Еще осенью 1953 года дочь Вениамина Зускина, которая была сослана одновременно с нами, но в другую область Казахстана, получила из Москвы разрешение переехать в Караганду, чтобы продолжить занятия в строительном техникуме. Она сообщила нам об этом, и мы, все вместе, решили, что надо и Симону обратиться по тому же адресу и примерно с той же просьбой. И вот Симон написал на имя Хрущева, прося разрешить ему сдать государственные экзамены в любом университете, где есть отделение классической филологии, ссылаясь на то, что весь университетский курс был им успешно пройден, дипломная работа написана и защищена и лишь заключительные три экзамена, которые укладываются в какую-нибудь неделю-другую, отделяют его от законченного высшего образования. Ответа не было очень долго, и мы почти забыли об этом письме, тем более, что моя мама, которая увезла беременную жену Симона в Москву, рожать, сообщила нам, что наше «дело» пошло на пересмотр и что разные чины в разных инстанциях очень ее обнадеживают. Легко понять, как мы были взбудоражены и с каким нетерпением ждали новых вестей, уже не думая о прежних планах и надеждах.

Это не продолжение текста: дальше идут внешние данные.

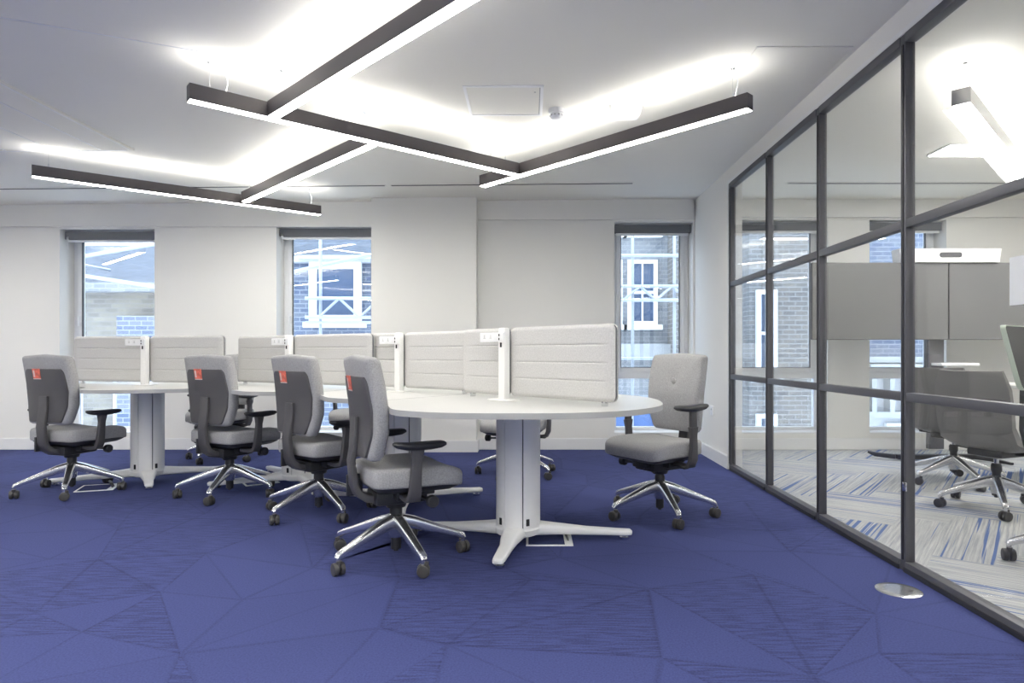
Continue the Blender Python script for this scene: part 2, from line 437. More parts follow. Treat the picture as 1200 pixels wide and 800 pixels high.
# ------------------------------------------------------------------ glass partition
gp = thing('glass_partition', 'floor to ceiling glass partition with dark grey metal grid frame', 'partition', (XG, YG, 0))
PY = [5.45, 4.60, 3.78, 2.917, 2.07, 1.22, .37, -.48, -1.2]
def P(name, x0, x1, y0, y1, z0, z1, m, bev=.004, smooth=True):
    b = BX(x0-XG, x1-XG, y0-YG, y1-YG, z0, z1, bev=bev) if bev else BX(x0-XG, x1-XG, y0-YG, y1-YG, z0, z1)
    return finish(name, b, m, gp, smooth=smooth)
ZR = [.0, .78, 1.556, 2.385]
for i, y in enumerate(PY):
    m_ = P('mullion', XG-.022, XG+.022, y-.02, y+.02, 0, 2.41, M_frame)
    bmx = BX(XG-.026-XG, XG+.026-XG, y-.006-YG, y+.006-YG, .05, 2.36); finish('mullion_groove', bmx, M_black, m_, smooth=False)
for a, b in zip(PY[1:], PY):
    for z in (.78, 1.556): P('rail', XG-.022, XG+.022, a+.02, b-.02, z-.02, z+.02, M_frame)
    P('head_rail', XG-.026, XG+.026, a+.02, b-.02, 2.365, 2.41, M_frame)
    P('bottom_rail', XG-.026, XG+.026, a+.02, b-.02, 0, .045, M_frame)
    P('glazing_bead', XG-.034, XG-.026, a+.02, b-.02, 0, .022, M_black)
    for z0, z1 in ((.045, .76), (.80, 1.536), (1.576, 2.365)):
        P('glass_pane', XG-.005, XG+.005, a+.02, b-.02, z0, z1, M_glass, bev=0, smooth=False)
bmx = bmesh.new(); box(bmx, 1.672, 1.68, YR, YG+.05, 2.405, 2.43); box(bmx, 1.672, 1.68, YG+.02, YG+.045, .115, 2.405)
struct('trim_1', bmx, M_trim, smooth=False)
hl = bmesh.new(); box(hl, XG-.03, XG-.022, 2.885, 2.91, .36, .40, bev=.002)
finish('door_catch', (lambda q: (bmesh.ops.translate(q, verts=q.verts[:], vec=(-XG, -YG, 0)), q)[1])(hl), M_chrome, gp)
tag(finish('paper_notice', BX(XG+.006, XG+.008, 2.092, 2.307, 1.145, 1.315), M_paper, smooth=False), 'white notice sheet fixed to the glass at the right edge', 'notice')

# ------------------------------------------------------------------ desk
DK = .735
PED = [ # x, y, feet [(deg, len)], column facing
    (-.06, 3.33, [(8, .60), (158, .62), (258, .42)], 258),
    (-.81, 4.15, [(35, .58), (160, .70), (278, .45)], 275),
    (-1.71, 4.78, [(128, .72), (190, .62), (-42, .55)], 290),
    (-2.90, 4.92, [(38, .70), (192, .66), (302, .36)], 292)]
desk = thing('bench_desk', 'long white wavy edged bench desk on four white column pedestals', 'desk', (-1.4, 4.2, 0))
def DL(o): o.location = Vector(o.location)-Vector((-1.4, 4.2, 0)); return o
front = [(.66, 3.30), (.60, 2.98), (.42, 2.74), (.18, 2.62), (-.10, 2.60), (-.36, 2.63), (-.57, 2.76), (-.66, 3.0), (-.78, 3.26), (-.95, 3.42), (-1.09, 3.52), (-1.20, 3.72),
         (-1.34, 3.94), (-1.50, 4.06), (-1.66, 4.06), (-1.82, 4.11), (-1.98, 4.27), (-2.20, 4.42), (-2.45, 4.35), (-2.70, 4.26), (-2.90, 4.25), (-3.04, 4.38), (-3.14, 4.58), (-3.34, 4.72), (-3.52, 4.88)]
back = [(-3.60, 5.18), (-3.36, 5.50), (-3.0, 5.66), (-2.6, 5.58), (-2.3, 5.46), (-1.95, 5.50), (-1.6, 5.46), (-1.25, 5.28), (-.98, 5.0), (-.72, 4.82), (-.45, 4.70), (-.25, 4.46), (-.10, 4.22), (.12, 4.08), (.36, 3.98), (.54, 3.80), (.64, 3.56)]
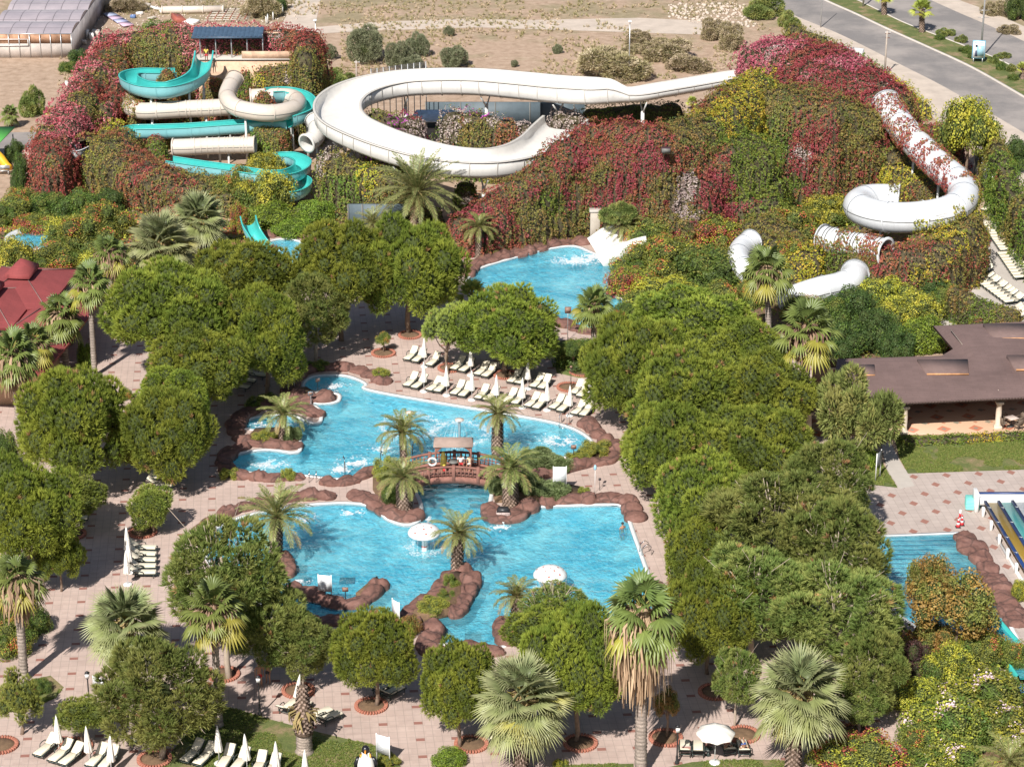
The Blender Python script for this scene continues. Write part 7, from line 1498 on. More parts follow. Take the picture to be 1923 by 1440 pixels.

В таком состоянии ожидания мы и находились, когда однажды, поздним вечером, вернее сказать — ночью (дело было после 12), к нам постучался сам спецкомендант Гавриков и объявил Симону, что его вызывает майор Бикинеев — на завтра, к самому началу рабочего дня. Ясно было, что случилось нечто необыкновенное, исключительно важное, раз роль курьера принимает на себя начальник спецкомендатуры собственной персоной да еще в такой неурочный час. До рассвета мы не смогли уснуть, прикидывая и так, и этак, за какою же все-таки надобностью вызывает Симона всесильный Бикинеев.

В 8 утра Симон был уже на втором этаже областного управления МВД, перед кабинетом Бикинеева, а я осталась у входных дверей: меня майор не звал, и часовой у входа меня не пропустил. Нет нужды объяснять, что я передумала и перечувствовала, пока ждала Симона. Он вышел через полчаса, и вид у него был растерянный и разочарованный.